Only the lines from the one containing "noise=0.22, nscale=7, rvar=0.08)" through the end of the material are to be echoed, each exactly as it appears.

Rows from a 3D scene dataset
********
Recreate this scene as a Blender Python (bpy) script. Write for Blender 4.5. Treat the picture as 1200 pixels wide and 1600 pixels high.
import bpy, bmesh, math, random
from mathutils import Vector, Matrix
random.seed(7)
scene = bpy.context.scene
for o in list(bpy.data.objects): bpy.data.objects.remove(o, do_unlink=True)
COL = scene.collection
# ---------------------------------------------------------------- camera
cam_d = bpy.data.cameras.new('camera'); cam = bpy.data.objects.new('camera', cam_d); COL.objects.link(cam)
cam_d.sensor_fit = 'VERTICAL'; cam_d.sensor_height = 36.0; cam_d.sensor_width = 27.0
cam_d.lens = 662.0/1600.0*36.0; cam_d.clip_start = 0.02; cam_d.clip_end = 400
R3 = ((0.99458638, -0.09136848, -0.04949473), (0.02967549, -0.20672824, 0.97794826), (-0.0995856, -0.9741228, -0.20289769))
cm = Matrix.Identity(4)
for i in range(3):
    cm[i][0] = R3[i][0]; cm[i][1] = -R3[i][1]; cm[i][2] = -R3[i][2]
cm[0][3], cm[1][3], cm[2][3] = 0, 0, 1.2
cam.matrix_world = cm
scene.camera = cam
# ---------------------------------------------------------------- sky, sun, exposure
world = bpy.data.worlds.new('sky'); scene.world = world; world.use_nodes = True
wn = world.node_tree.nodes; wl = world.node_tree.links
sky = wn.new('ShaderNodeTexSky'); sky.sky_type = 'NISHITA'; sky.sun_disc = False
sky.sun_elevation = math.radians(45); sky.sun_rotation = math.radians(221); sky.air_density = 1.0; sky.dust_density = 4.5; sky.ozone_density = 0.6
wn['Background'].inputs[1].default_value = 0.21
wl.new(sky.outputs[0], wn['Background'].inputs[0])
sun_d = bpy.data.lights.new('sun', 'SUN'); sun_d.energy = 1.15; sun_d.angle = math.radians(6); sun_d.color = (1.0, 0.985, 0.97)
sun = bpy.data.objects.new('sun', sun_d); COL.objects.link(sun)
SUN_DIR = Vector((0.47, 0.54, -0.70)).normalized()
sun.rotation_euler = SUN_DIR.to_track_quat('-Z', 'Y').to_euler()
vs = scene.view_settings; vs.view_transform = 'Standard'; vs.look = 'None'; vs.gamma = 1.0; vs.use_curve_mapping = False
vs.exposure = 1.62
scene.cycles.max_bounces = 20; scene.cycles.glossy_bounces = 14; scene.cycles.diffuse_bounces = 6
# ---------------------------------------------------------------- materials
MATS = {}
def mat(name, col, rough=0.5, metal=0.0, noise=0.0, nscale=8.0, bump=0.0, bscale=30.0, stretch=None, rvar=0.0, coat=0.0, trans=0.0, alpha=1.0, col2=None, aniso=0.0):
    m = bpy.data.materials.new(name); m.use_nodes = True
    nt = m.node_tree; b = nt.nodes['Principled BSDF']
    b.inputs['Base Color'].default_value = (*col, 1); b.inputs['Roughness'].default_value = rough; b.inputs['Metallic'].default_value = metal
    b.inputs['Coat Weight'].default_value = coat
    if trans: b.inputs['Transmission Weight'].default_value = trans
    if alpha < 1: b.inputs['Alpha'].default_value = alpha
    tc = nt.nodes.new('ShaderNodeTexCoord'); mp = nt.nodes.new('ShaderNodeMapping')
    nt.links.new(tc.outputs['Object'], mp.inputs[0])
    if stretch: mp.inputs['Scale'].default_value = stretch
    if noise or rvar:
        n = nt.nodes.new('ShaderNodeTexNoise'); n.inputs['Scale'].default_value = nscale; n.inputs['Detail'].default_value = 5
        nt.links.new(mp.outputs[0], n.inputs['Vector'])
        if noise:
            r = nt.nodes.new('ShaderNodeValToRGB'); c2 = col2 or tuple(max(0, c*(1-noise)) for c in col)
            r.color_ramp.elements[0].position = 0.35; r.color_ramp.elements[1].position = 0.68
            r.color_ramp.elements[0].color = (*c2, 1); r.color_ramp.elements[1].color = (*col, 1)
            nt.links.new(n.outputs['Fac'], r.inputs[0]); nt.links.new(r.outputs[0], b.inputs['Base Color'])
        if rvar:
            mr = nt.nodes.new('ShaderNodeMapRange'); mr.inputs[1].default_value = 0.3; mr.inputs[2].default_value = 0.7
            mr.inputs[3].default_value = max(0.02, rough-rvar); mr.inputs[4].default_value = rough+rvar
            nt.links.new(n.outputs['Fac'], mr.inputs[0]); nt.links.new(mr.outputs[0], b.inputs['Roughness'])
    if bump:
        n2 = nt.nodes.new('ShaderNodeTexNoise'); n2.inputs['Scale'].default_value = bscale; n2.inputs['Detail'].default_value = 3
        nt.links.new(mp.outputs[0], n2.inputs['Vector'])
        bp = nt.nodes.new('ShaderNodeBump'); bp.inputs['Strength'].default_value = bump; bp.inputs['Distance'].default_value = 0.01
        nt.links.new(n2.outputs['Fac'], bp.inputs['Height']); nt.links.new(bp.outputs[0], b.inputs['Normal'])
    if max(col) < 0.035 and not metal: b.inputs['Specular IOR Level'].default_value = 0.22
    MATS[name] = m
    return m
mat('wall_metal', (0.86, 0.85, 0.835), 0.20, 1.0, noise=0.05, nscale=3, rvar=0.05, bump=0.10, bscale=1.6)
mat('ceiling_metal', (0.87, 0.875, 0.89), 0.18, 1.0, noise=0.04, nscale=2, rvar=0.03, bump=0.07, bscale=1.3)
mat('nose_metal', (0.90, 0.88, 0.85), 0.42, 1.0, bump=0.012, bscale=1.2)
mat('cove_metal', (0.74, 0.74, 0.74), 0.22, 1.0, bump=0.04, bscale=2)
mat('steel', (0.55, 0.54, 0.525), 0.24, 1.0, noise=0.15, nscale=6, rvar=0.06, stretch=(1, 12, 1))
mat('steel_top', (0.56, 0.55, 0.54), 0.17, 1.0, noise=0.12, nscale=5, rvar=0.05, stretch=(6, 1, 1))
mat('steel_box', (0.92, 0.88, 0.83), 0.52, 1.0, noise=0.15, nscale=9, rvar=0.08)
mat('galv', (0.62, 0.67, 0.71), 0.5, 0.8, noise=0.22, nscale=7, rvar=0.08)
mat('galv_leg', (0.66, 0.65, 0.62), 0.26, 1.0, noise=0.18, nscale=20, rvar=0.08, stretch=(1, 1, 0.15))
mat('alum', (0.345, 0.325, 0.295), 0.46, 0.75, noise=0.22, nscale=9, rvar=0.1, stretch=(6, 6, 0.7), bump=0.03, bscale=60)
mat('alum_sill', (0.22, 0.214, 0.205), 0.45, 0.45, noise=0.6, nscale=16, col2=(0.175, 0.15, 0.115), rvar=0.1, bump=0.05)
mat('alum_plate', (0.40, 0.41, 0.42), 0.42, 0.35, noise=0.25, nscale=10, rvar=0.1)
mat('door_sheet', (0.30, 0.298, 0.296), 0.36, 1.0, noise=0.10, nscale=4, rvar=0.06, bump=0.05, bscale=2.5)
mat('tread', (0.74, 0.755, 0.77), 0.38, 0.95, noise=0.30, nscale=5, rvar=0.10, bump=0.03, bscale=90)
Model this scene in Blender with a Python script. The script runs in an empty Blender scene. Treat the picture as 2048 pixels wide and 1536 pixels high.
********
ANSWER FOR THIS EXERCISE:
mat('galv', (0.62, 0.67, 0.71), 0.5, 0.8, noise=0.22, nscale=7, rvar=0.08)
mat('galv_leg', (0.66, 0.65, 0.62), 0.26, 1.0, noise=0.18, nscale=20, rvar=0.08, stretch=(1, 1, 0.15))
mat('alum', (0.345, 0.325, 0.295), 0.46, 0.75, noise=0.22, nscale=9, rvar=0.1, stretch=(6, 6, 0.7), bump=0.03, bscale=60)
mat('alum_sill', (0.22, 0.214, 0.205), 0.45, 0.45, noise=0.6, nscale=16, col2=(0.175, 0.15, 0.115), rvar=0.1, bump=0.05)
mat('alum_plate', (0.40, 0.41, 0.42), 0.42, 0.35, noise=0.25, nscale=10, rvar=0.1)
mat('door_sheet', (0.30, 0.298, 0.296), 0.36, 1.0, noise=0.10, nscale=4, rvar=0.06, bump=0.05, bscale=2.5)
mat('tread', (0.74, 0.755, 0.77), 0.38, 0.95, noise=0.30, nscale=5, rvar=0.10, bump=0.03, bscale=90)
Model this scene in Blender with a Python script. The script runs in an empty Blender scene. Treat the picture as 2048 pixels wide and 1536 pixels high.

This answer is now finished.